For all investigative journalism, the key question has to be: "is it in our interest to know these facts?" Cooke defended the paper by saying that, "In our respectful opinion, connections between drug dealers, gun dealers, a notorious crack house, and the chief magistrate of Canada's largest city fit the definition of something that can and should be explored in the public interest." Let's put this in perspective. Just today (which happens to be Thursday), I was privileged to meet some terrific students from a local high school and we were talking about government and politics. We were looking at how population determines the number of seats a province has in the House of Commons. We put some numbers on a map and, low and behold, we observed that the entire province of Prince Edward Island has a total population of 146,100; Toronto has a population of over 5 million. In other words, Rob Ford is running 34 provinces... Ok, I exaggerate but my point is that his constituency is a critical and central part of the Canadian economy.

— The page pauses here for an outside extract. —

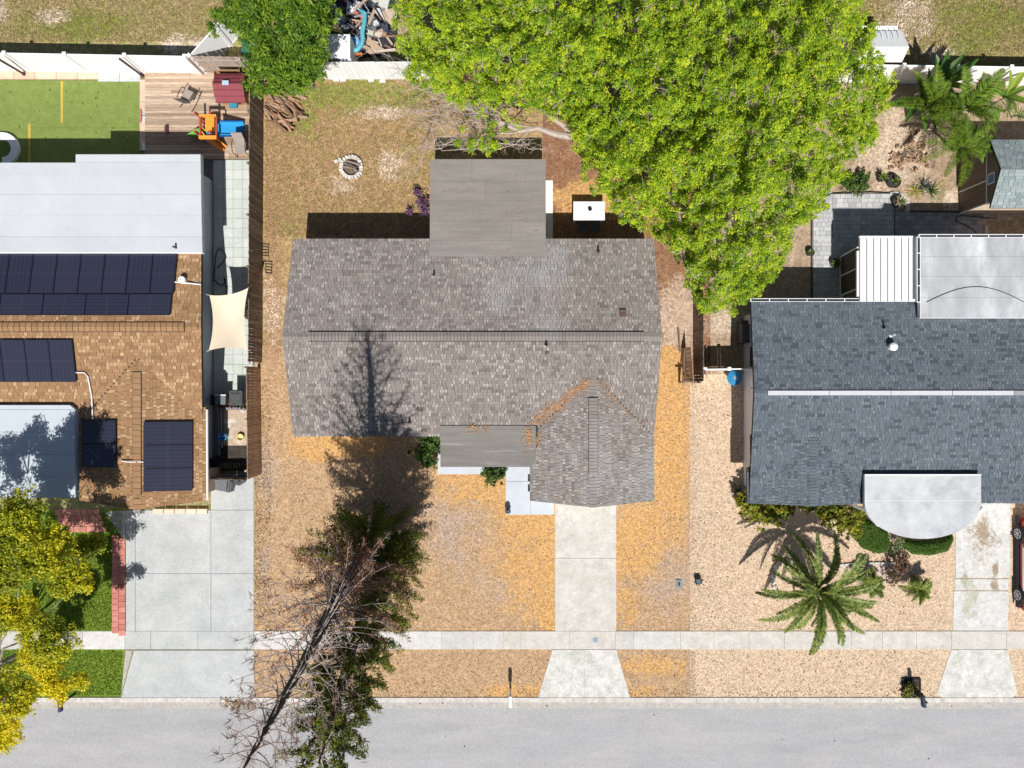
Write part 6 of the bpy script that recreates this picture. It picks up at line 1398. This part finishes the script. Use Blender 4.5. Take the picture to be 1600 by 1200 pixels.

Toronto is a world city and it constitutes an important international hub for business and tourism. In other words, it is in the public interest to be made aware of the Rob Ford story.
But... and here's where we have to have to decide which side of the journalistic line we want our reporters on.... Now that we know that the video exists and now that Rob Ford has told us that he did, in fact, smoke crack cocaine let us please stop putting the microphone under his nose so that he can no longer humiliate himself. The truth is we have all seen enough. Love or hate Rob Ford I think we should show some humanity and turn off the spectacle. What we are hearing now is no longer in the public interest.